During investigator Gary Platt’s testimony at the Special Tribunal for Lebanon Wednesday, the trial chamber discussed the methodology used to derive conclusions from cellular data records. “For every scenario, there are 1,001 explanations, but when you look at everything in the fullest context [you can draw conclusions],” Platt said in response to questions from Judge Walid Akoum.
Platt, an expert in covert cellular networks, has testified for several weeks on the activities of the five defendants in the months leading up to the assassination of former Prime Minister Rafik Hariri. The attack on Feb. 14, 2005, also killed 21 others.
Cell data has been integral to the prosecution’s case. Over the course of the trial, various networks have been color coded according to their function in the alleged conspiracy. Each one was supposedly responsible for a different component of the plot.
In discussing the means by which he came to certain conclusions about the activity of the conspirators, Platt noted that his primary job was to look at the evidence holistically. “In isolation, every bit of this evidence could mean something different, but when you look at the overall picture it makes more sense,” he said.
Platt also made a similar argument when Judge David Re questioned his assertion that one of the accused, the late Mustafa Badreddine, was a “commander, a man of experience with operations like this [covert surveillance and assassinations].”

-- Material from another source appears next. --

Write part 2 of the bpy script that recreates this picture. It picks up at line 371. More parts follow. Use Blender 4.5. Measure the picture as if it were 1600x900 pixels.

“Clearly there is some awareness and experience being used in this operation,” Platt said. “Phone behavior and the chain of events demonstrate this.”
Nevertheless, Re was unconvinced that the evidence presented so far constituted grounds for making that assertion, defense counsel Thomas Hannis said, claiming that statements like that were unsubstantiated.
According to Hannis, these issues are at the heart of the defense’s case against the evidence presented so far by the prosecution.
“There have been several times where Mr. Platt has drifted off into the heartland of speculation. We don’t have a single scrap of content for these thousands of phone calls,” Hannis said. “Platt has given possible and sometimes plausible explanations, but we are suspect.”
In addition to Platt’s testimony, prosecutor Allison de Bruir also discussed several witness statements that the prosecution wished to analyze at a later date. They primarily focused on known associates of several of the accused and their business ties.